WRITTEN TASK ▸ Repeat the whole listing below, word for word.

+ + + +

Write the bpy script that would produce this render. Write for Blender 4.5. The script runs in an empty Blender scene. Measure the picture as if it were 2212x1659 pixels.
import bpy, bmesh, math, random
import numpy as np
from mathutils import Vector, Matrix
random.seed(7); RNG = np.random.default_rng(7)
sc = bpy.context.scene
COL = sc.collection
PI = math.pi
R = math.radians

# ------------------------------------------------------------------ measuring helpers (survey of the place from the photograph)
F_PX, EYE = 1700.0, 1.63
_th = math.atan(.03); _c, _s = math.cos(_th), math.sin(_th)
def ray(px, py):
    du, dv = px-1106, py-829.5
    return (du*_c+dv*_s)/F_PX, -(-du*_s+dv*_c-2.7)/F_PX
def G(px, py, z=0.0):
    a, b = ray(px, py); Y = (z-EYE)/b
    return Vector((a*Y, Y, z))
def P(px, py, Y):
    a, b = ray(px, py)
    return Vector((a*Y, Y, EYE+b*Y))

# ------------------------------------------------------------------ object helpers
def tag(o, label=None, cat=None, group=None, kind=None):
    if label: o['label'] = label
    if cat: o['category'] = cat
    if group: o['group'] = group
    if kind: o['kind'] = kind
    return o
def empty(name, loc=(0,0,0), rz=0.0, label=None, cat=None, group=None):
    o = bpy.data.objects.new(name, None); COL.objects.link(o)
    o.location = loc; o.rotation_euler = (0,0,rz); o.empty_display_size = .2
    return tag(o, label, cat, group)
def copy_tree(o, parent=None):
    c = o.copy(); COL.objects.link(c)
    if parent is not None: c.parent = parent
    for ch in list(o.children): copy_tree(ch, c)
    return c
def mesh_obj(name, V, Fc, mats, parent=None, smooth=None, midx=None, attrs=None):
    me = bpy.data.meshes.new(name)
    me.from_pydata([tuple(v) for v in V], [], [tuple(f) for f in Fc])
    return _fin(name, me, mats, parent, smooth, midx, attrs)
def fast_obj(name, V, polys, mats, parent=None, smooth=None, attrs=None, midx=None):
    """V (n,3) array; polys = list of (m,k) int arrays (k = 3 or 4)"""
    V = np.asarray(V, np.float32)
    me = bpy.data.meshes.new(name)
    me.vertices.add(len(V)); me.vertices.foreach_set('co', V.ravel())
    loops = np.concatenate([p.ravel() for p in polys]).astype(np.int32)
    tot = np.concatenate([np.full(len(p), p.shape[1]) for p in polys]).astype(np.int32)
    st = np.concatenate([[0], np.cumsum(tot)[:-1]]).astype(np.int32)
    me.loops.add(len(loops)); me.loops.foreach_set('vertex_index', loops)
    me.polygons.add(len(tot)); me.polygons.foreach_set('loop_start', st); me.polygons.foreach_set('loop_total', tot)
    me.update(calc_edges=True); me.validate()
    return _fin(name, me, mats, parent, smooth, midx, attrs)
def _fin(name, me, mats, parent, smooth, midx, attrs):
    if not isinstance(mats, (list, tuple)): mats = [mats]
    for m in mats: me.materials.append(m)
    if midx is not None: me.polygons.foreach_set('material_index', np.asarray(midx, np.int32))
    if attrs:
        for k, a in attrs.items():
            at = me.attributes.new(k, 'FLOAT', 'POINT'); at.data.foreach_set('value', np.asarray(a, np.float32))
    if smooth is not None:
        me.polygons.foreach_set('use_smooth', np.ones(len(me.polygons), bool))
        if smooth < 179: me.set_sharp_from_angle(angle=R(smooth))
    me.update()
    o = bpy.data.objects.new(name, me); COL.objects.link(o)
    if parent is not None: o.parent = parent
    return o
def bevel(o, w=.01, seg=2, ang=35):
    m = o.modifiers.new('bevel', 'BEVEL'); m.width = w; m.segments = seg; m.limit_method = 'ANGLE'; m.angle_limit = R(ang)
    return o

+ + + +

ANSWER TO THE PROBLEM ▸
Write the bpy script that would produce this render. Write for Blender 4.5. The script runs in an empty Blender scene. Measure the picture as if it were 2212x1659 pixels.
import bpy, bmesh, math, random
import numpy as np
from mathutils import Vector, Matrix
random.seed(7); RNG = np.random.default_rng(7)
sc = bpy.context.scene
COL = sc.collection
PI = math.pi
R = math.radians

# ------------------------------------------------------------------ measuring helpers (survey of the place from the photograph)
F_PX, EYE = 1700.0, 1.63
_th = math.atan(.03); _c, _s = math.cos(_th), math.sin(_th)
def ray(px, py):
    du, dv = px-1106, py-829.5
    return (du*_c+dv*_s)/F_PX, -(-du*_s+dv*_c-2.7)/F_PX
def G(px, py, z=0.0):
    a, b = ray(px, py); Y = (z-EYE)/b
    return Vector((a*Y, Y, z))
def P(px, py, Y):
    a, b = ray(px, py)
    return Vector((a*Y, Y, EYE+b*Y))

# ------------------------------------------------------------------ object helpers
def tag(o, label=None, cat=None, group=None, kind=None):
    if label: o['label'] = label
    if cat: o['category'] = cat
    if group: o['group'] = group
    if kind: o['kind'] = kind
    return o
def empty(name, loc=(0,0,0), rz=0.0, label=None, cat=None, group=None):
    o = bpy.data.objects.new(name, None); COL.objects.link(o)
    o.location = loc; o.rotation_euler = (0,0,rz); o.empty_display_size = .2
    return tag(o, label, cat, group)
def copy_tree(o, parent=None):
    c = o.copy(); COL.objects.link(c)
    if parent is not None: c.parent = parent
    for ch in list(o.children): copy_tree(ch, c)
    return c
def mesh_obj(name, V, Fc, mats, parent=None, smooth=None, midx=None, attrs=None):
    me = bpy.data.meshes.new(name)
    me.from_pydata([tuple(v) for v in V], [], [tuple(f) for f in Fc])
    return _fin(name, me, mats, parent, smooth, midx, attrs)
def fast_obj(name, V, polys, mats, parent=None, smooth=None, attrs=None, midx=None):
    """V (n,3) array; polys = list of (m,k) int arrays (k = 3 or 4)"""
    V = np.asarray(V, np.float32)
    me = bpy.data.meshes.new(name)
    me.vertices.add(len(V)); me.vertices.foreach_set('co', V.ravel())
    loops = np.concatenate([p.ravel() for p in polys]).astype(np.int32)
    tot = np.concatenate([np.full(len(p), p.shape[1]) for p in polys]).astype(np.int32)
    st = np.concatenate([[0], np.cumsum(tot)[:-1]]).astype(np.int32)
    me.loops.add(len(loops)); me.loops.foreach_set('vertex_index', loops)
    me.polygons.add(len(tot)); me.polygons.foreach_set('loop_start', st); me.polygons.foreach_set('loop_total', tot)
    me.update(calc_edges=True); me.validate()
    return _fin(name, me, mats, parent, smooth, midx, attrs)
def _fin(name, me, mats, parent, smooth, midx, attrs):
    if not isinstance(mats, (list, tuple)): mats = [mats]
    for m in mats: me.materials.append(m)
    if midx is not None: me.polygons.foreach_set('material_index', np.asarray(midx, np.int32))
    if attrs:
        for k, a in attrs.items():
            at = me.attributes.new(k, 'FLOAT', 'POINT'); at.data.foreach_set('value', np.asarray(a, np.float32))
    if smooth is not None:
        me.polygons.foreach_set('use_smooth', np.ones(len(me.polygons), bool))
        if smooth < 179: me.set_sharp_from_angle(angle=R(smooth))
    me.update()
    o = bpy.data.objects.new(name, me); COL.objects.link(o)
    if parent is not None: o.parent = parent
    return o
def bevel(o, w=.01, seg=2, ang=35):
    m = o.modifiers.new('bevel', 'BEVEL'); m.width = w; m.segments = seg; m.limit_method = 'ANGLE'; m.angle_limit = R(ang)
    return o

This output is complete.